= Source excerpt =
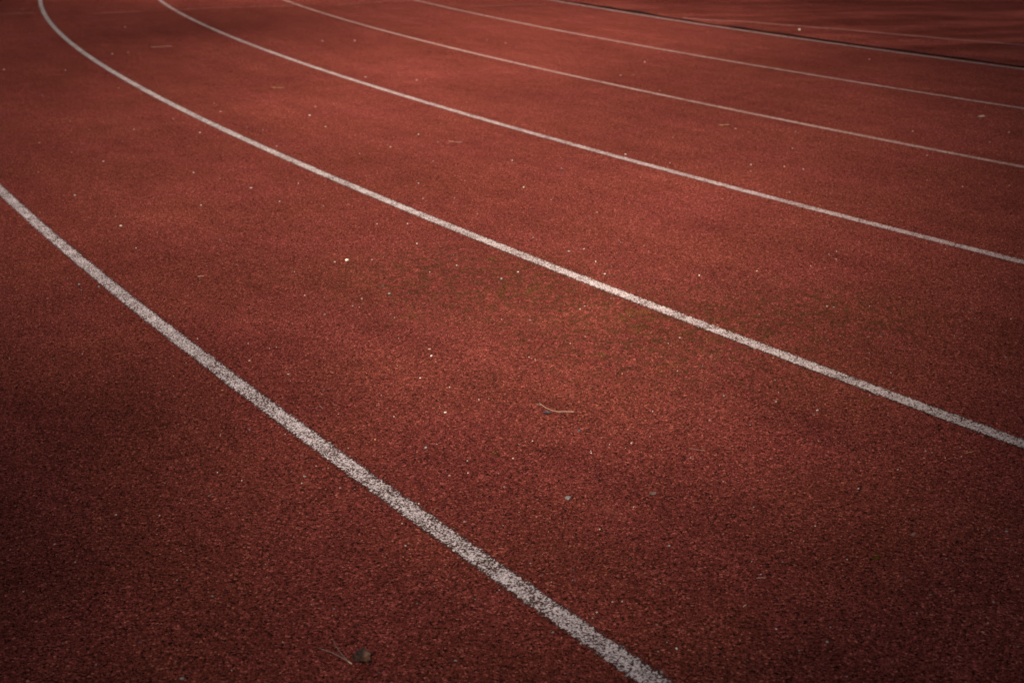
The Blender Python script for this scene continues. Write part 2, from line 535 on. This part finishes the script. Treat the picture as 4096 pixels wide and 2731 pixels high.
# ------------------------------------------------------------------ loose things
def stone_mesh(seed, flat):
    rnd = random.Random(seed)
    bm = bmesh.new()
    bmesh.ops.create_icosphere(bm, subdivisions=2, radius=1)
    planes = []
    for _ in range(9):
        d = Vector((rnd.gauss(0, 1), rnd.gauss(0, 1), rnd.gauss(0, 1))).normalized()
        planes.append((d, rnd.uniform(.55, .88)))
    sx, sy = 1, rnd.uniform(.6, .95)
    for v in bm.verts:
        for d, h in planes:
            q = v.co.dot(d)
            if q > h:
                v.co -= d * (q - h)
        v.co.x *= sx; v.co.y *= sy; v.co.z *= flat
    m = max(abs(v.co.x) for v in bm.verts)
    zmin = min(v.co.z for v in bm.verts)
    for v in bm.verts:
        v.co /= m
        v.co.z -= zmin / m * .85
        v.co *= .5
    me = bpy.data.meshes.new("stone")
    bm.to_mesh(me); bm.free()
    return me
SHAPES = [stone_mesh(i, f) for i, f in enumerate((.62, .5, .7, .45, .58, .66, .5, .75, .55, .6))]
FLATS = [stone_mesh(40 + i, .22) for i in range(4)]
VAR = {}
def shaped(i, c, flat=False):
    key = (i, c, flat)
    if key not in VAR:
        me = (FLATS[i % 4] if flat else SHAPES[i % 10]).copy()
        me.name = "pebble"
        me.materials.append(M_STONE[c])
        VAR[key] = me
    return VAR[key]

LINEW = ["nearest", "second", "third", "fourth", "fifth", "innermost"]
SIDE = ["at the far left", "at the left", "left of centre", "right of centre", "at the right", "at the far right"]
def lane_of(p):
    k = (R1 - rad(p)) / LANE
    if k < 0: return "in the foreground below the nearest line"
    if k < 5:
        i = int(k)
        return "between the %s and %s lines" % (LINEW[i], LINEW[i + 1])
    return "on the sheet beyond the innermost line"
def where(p, u):
    k = (R1 - rad(p)) / LANE
    side = SIDE[max(0, min(5, int(u / 4096 * 6)))]
    if k < 0:
        q = "just" if k > -.12 else ("well" if k < -.45 else "a little")
        return q + " below the nearest line, " + side
    if k < 5:
        i, f = int(k), k % 1
        if f < .22: return "close above the %s line, %s" % (LINEW[i], side)
        if f > .78: return "close below the %s line, %s" % (LINEW[i + 1], side)
        return "midway between the %s and %s lines, %s" % (LINEW[i], LINEW[i + 1], side)
    return "beyond the innermost line, " + side
ADJ = {'w': 'white', 'c': 'cream', 'g': 'grey', 'p': 'pale pink', 'o': 'orange', 't': 'tan', 'd': 'dark', 'm': 'mottled'}
DATA = """
483 906 14 c!cream pebble inside the left end of the nearest line, brightest at the left
300 784 10 g
804 822 8 w
1004 753 14 w f!thin flat white chip left of the second line, high in the widest lane
544 993 7 w
317 1139 9 g
396 1149 10 g!grey pebble touching the lower edge of the nearest line at the left
325 1161 7 g
271 1114 6 g
335 1180 4 w
83 1050 4 w
880 962 10 d!dark angular chip in the left half of the widest lane
800 1128 7 g
769 1134 4 w
827 1064 4 w
993 1375 5 w
790 1356 6 c
629 930 5 p
947 1058 4 c
439 967 4 c
462 865 4 w
159 851 4 c
80 904 4 c
926 1277 4 w
1078 1394 4 w
192 1193 3 w
330 1416 5 p
700 1266 8 d
414 647 9 w
261 282 6 w
16 281 9 t
536 520 6 p
358 520 5 p
281 486 5 p
157 572 6 w
287 611 5 p
800 532 6 w
882 448 8 p
693 477 6 t
856 414 5 p
153 689 5 w
775 692 6 w
880 715 5 p
490 567 5 p
91 37 6 o
501 110 6 t
513 212 5 p
449 218 8 t
475 353 6 p
1051 521 6 p
47 651 12 d f!dark chip at the left edge above the nearest line
169 384 8 d
988 510 8 d
1239 463 9 w!bright white pebble above the middle of the second line
1303 508 7 w
1674 538 9 w f
1562 589 6 w
1461 310 8 p
1438 616 5 w
1733 352 9 d f
1154 244 9 d
1750 570 5 p
1733 645 5 w
1204 600 4 w
1107 586 5 w
1290 166 6 p
1419 165 7 p
2023 174 12 p f!pale flat speck in the lane above the fourth line, top centre
1948 161 6 p
1868 411 5 p
1262 428 6 p
1667 322 6 p
2048 644 10 g!small grey stone just under the third line at top centre
2502 619 9 w!bright white pebble touching the upper side of the third line
3004 660 7 w
2438 427 10 d f
2579 250 8 p
2482 303 7 p
2534 302 7 p
2246 674 5 w
2247 692 8 d f
2942 516 7 p
2692 552 5 p
2680 654 6 p
2638 363 5 p
3197 127 9 c!cream pebble lying between the innermost line and the faded pink line
4035 532 9 t!tan fragment near the right edge below the fourth line
3958 570 6 p
3170 595 7 p
3182 528 6 p
3708 623 7 p
3138 669 9 o
3213 678 6 w
3003 686 5 p
3478 239 8 p
3651 527 6 p
1388 1045 18 c!largest white pebble, rounded, left of centre in the widest lane
1339 1049 8 w
1558 1177 15 g!light grey pebble just below and right of the largest white pebble
1531 1145 10 d!black chip just above the light grey pebble left of centre
1178 1089 6 w
1668 976 8 w
1826 1063 9 w!white pebble under the second line, near its middle
1719 1089 6 w
2072 1088 10 w f!thin white flake right below the second line near the centre
2006 1117 10 g
1692 795 9 w f
1118 807 7 w
1294 823 5 w
1393 818 8 p f
1630 896 7 w
1910 857 6 p
1447 1196 6 w
1219 1182 6 w
1437 1229 5 w
1411 1225 6 g
1634 1174 4 c
1578 1271 5 w
1169 1295 5 w
1099 1320 5 w
1299 1258 12 g f!flat grey chip in the widest lane below the largest white pebble
1726 1426 13 w!white angular pebble at the centre of the widest lane
1718 1396 14 p f!thin pale flake just above the white angular pebble
1595 1353 4 w
1106 1389 6 w
1077 1394 4 w
1879 1272 6 g
1343 1334 4 w
1807 1330 4 w
2006 1277 4 w
1193 734 5 w
1508 897 6 w
1818 792 4 w
1488 1039 5 w
1535 1029 4 w
1815 1020 4 w
1789 1057 4 w
1674 734 6 w
1859 724 5 p
2276 1007 11 g!light grey pebble above the second line at the picture's centre
2419 1097 10 w!white pebble above the second line, right of the light grey one
2336 997 6 w
2359 876 9 d!dark chip between the second and third lines, right of centre
2132 951 5 w
2388 850 5 c
2383 1048 6 w
2095 751 7 w
2203 800 5 c
2719 1352 9 w!white triangular chip right of centre below the second line
2339 1225 7 w
2320 1237 6 w
2444 1195 7 g
2341 1347 5 w
2116 1429 6 w
2476 962 4 w
2482 970 4 w
2797 1103 7 w
3027 1086 12 t!brownish grey pebble between the second and third lines, right of centre
3037 1258 7 p
2120 1280 10 g f
2842 1427 8 g
2674 1375 6 g
2281 1374 5 w
2603 1332 4 w
2467 1013 4 w
2594 1005 4 w
2307 993 3 w
2269 1054 4 w
2576 983 4 w
3344 1038 6 w
3346 1007 6 w
3316 1019 6 w
3291 1037 4 w
3620 1055 5 g
3310 1183 5 w
3308 1226 6 w
3335 1229 12 g f!flat grey stone beside a white crumb, between second and third lines at right
3478 1225 5 w
3212 1242 6 g
3828 1126 5 p
3747 1118 5 o
3361 1345 5 o
3479 821 14 d f!long dark chip above the third line's right half
3884 1238 12 d!black chip near the right edge between second and third lines
3524 1336 10 d
4043 1277 5 w
3900 1273 5 g
3576 1379 6 g
3846 1302 4 w
3817 1344 4 w
3038 764 6 p
3159 771 6 p
3850 748 7 t
4037 744 7 p
3709 722 6 p
3782 998 5 p
4023 1429 14 g f!flat grey flake near the right edge above the second line
3477 1412 6 g
3243 1064 4 o
1781 1650 14 w f!white oval shell-like chip left of the long curved twig
1915 1599 8 w
1704 1793 15 g!half grey, half white stone between the orange crumb and the twig
1747 1777 9 p!pinkish pebble just right of the half grey stone
1870 1843 9 w
2052 1834 9 w
1799 1550 6 w
1576 1667 6 w
1140 1737 9 p!pinkish pebble touching the lower side of the nearest line, left
1313 1872 8 c
1218 1907 16 g!grey green stone in the foreground left of the nearest line
1207 1933 9 c!cream crumb directly below the grey green stone
1360 1951 11 t f!tan flake below the nearest line, right of the grey green stone
1120 2019 9 o
1675 2015 9 c!cream seed-like pebble just above the nearest line, low centre
1798 1902 13 t f!flat tan flake above the nearest line, low centre
1501 1760 9 o!bright orange crumb above the middle of the nearest line
1265 1865 8 o
1353 1656 5 w
1288 1577 4 w
1354 1578 7 g
1526 1582 5 w
1393 1793 5 w
1153 1497 12 w f!broken white flake above the nearest line at left centre
1161 1524 4 w
1589 1463 5 w
1681 1513 7 w
1691 1544 4 w
1743 1447 5 w
1956 1595 5 w
1996 1648 5 w
1758 1625 4 w
2017 1948 8 g
1993 1892 7 g
1418 1956 6 g
2076 2048 6 w
1872 1892 5 c
1589 1874 4 w
1297 1561 10 d!dark chip above the nearest line's left half, the upper one of two
1270 1653 10 d!dark chip above the nearest line's left half, the lower one of two
1211 1825 10 d
1131 1590 5 w
1337 1620 4 w
1881 1832 5 p
1515 1612 4 w
2076 1778 5 w
2318 1725 13 d!dark bluish angular pebble right of and below the curved twig
2272 1996 30 m!largest stone, mottled blue grey and cream, low centre of the widest lane
2525 1773 10 w!white blocky pebble right of the dark bluish pebble
2502 1792 5 w
2438 1778 6 w
2365 1813 9 w!white pebble just below the dark bluish pebble
2363 1803 4 w
2130 1764 7 c
2763 1831 9 g
2710 1484 6 w
2895 1584 8 g
2611 1646 5 w
2359 1557 4 w
2141 1439 6 w
2838 1681 11 g f
3000 1700 7 p
3070 1840 7 o
3015 2029 8 g
2893 1926 9 p
2879 1860 4 w
2455 1925 4 w
2534 2028 5 w
2600 1746 5 w
2827 1557 4 w
2810 1464 4 w
2648 1799 4 w
2489 1496 8 o
2145 1724 5 p
3269 1642 12 w!white pebble below the second line at right, larger than those around it
3479 1580 7 w
3104 1607 10 w f!white flake below the second line, left of the larger white pebble
3114 1570 6 p
3256 1660 7 g
3840 1791 9 g
3846 1826 7 w
3728 1810 9 g f
3703 1805 8 g
3591 1879 10 g!grey pebble in the widest lane at lower right
3433 1955 9 c
3656 2039 10 g
3572 1556 8 g
3550 1661 4 p
3715 1718 4 w
3538 1796 4 w
3278 1538 4 w
3101 1522 7 g
4024 1562 10 g f
3092 1433 10 o!orange crumb touching the lower side of the second line
3442 1837 4 w
3274 1764 6 p
3563 1492 6 g
3781 1832 5 c
3793 1930 5 p
889 1561 14 o f!orange rectangular chip below the nearest line at left
998 1443 12 t f!tan flat chip above the nearest line at left
744 1452 6 p
694 1505 7 p
617 1547 5 o
345 1556 5 g
998 1719 9 g
870 1890 6 w
967 1923 7 c
659 1932 9 g
642 1983 5 w
464 2059 11 w!bright white pebble in the dark lower left foreground
638 2062 8 w
407 1623 4 g
257 1679 5 g
635 1674 6 o
313 1808 7 t
321 1862 5 o
25 1990 6 g
215 1435 6 g
38 1434 6 w
219 2176 11 w f!bluish white flake in the dark lower left foreground
301 2248 10 p!dull pinkish pebble in the dark lower left foreground
42 2199 9 o
708 2320 10 t
724 2203 5 w
640 2216 6 w
850 2385 10 g
1062 2257 7 g
1075 2238 7 o
1066 2308 4 w
628 2137 9 o
559 2570 12 d!dark stone in the lower left foreground
385 2658 9 g
702 2645 8 p
729 2715 22 g!large blurred grey stone at the bottom edge, left of the leaf
927 2681 9 t
112 2726 14 o!orange fragment at the bottom left corner
94 2367 10 t
1857 2087 11 g!greyish wedge-shaped stone just above the nearest line, low centre
1622 2182 10 w f!thin white flake below the nearest line, low centre
1246 2417 6 w
1336 2435 10 g
1330 2462 6 o
1901 2397 9 g!grey pebble below the nearest line near the bottom
1822 2642 13 g!grey pebble at the bottom, right of the dark leaf
1642 2214 7 o
1669 2414 7 g
1997 2360 9 g
1112 2453 7 g
1132 2567 7 w
1737 2344 6 g
1608 2094 8 t
2012 2101 4 w
1438 2499 7 d
2122 2253 10 g!light grey pebble just right of the nearest line, below the largest stone
2450 2407 9 w!bluish white pebble right of the nearest line near the bottom
2489 2406 8 p
2387 2449 8 w
2370 2472 11 g!grey pebble just above the nearest line near the bottom
2291 2321 9 g
2169 2299 7 g
2205 2327 6 c
2707 2595 12 w!bluish white pebble at the bottom, left of an orange one
2753 2599 9 o!orange crumb beside the bluish white pebble at the bottom
2633 2605 9 g
2627 2498 9 g
2677 2184 9 g
2399 2118 9 t
2194 2126 6 o
2614 2248 6 o
2894 2135 6 t
3043 2297 9 g
3007 2246 6 w
2211 2530 14 g!grey green pebble below the nearest line at the bottom
2668 2568 8 g
2641 2333 7 g
2646 2690 13 g!grey pebble at the bottom edge right of the nearest line
2191 2357 7 o
3260 2104 9 w
3130 2248 9 g
3388 2237 9 c
4025 2125 16 g f!pale curved seed near the lower right edge
3956 2122 10 g
3943 2196 10 g f
4043 2200 8 g
3785 2234 7 c
3850 2245 5 g
3974 2409 12 g!grey pebble in the lower right corner area
3952 2491 10 t
3309 2568 16 g!large grey pebble in the lower right foreground
3105 2516 10 w!white flake in the lower right foreground
3196 2602 8 g
3322 2507 7 g
3387 2706 11 g
3113 2394 8 g
3167 2170 4 w
3668 2453 7 g
4071 2584 10 g f
3621 2310 12 d!bluish dark chip in the lower right foreground
3848 2634 10 d
3932 2528 16 o f!dull orange flake in the lower right corner area
3214 2166 6 t
"""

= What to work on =
Starting at the first line of the material, output exactly the lines up to and including the one with "return VAR[key]". Do not include the pictures.

= Solution to this task =
The Blender Python script for this scene continues. Write part 2, from line 535 on. This part finishes the script. Treat the picture as 4096 pixels wide and 2731 pixels high.
# ------------------------------------------------------------------ loose things
def stone_mesh(seed, flat):
    rnd = random.Random(seed)
    bm = bmesh.new()
    bmesh.ops.create_icosphere(bm, subdivisions=2, radius=1)
    planes = []
    for _ in range(9):
        d = Vector((rnd.gauss(0, 1), rnd.gauss(0, 1), rnd.gauss(0, 1))).normalized()
        planes.append((d, rnd.uniform(.55, .88)))
    sx, sy = 1, rnd.uniform(.6, .95)
    for v in bm.verts:
        for d, h in planes:
            q = v.co.dot(d)
            if q > h:
                v.co -= d * (q - h)
        v.co.x *= sx; v.co.y *= sy; v.co.z *= flat
    m = max(abs(v.co.x) for v in bm.verts)
    zmin = min(v.co.z for v in bm.verts)
    for v in bm.verts:
        v.co /= m
        v.co.z -= zmin / m * .85
        v.co *= .5
    me = bpy.data.meshes.new("stone")
    bm.to_mesh(me); bm.free()
    return me
SHAPES = [stone_mesh(i, f) for i, f in enumerate((.62, .5, .7, .45, .58, .66, .5, .75, .55, .6))]
FLATS = [stone_mesh(40 + i, .22) for i in range(4)]
VAR = {}
def shaped(i, c, flat=False):
    key = (i, c, flat)
    if key not in VAR:
        me = (FLATS[i % 4] if flat else SHAPES[i % 10]).copy()
        me.name = "pebble"
        me.materials.append(M_STONE[c])
        VAR[key] = me
    return VAR[key]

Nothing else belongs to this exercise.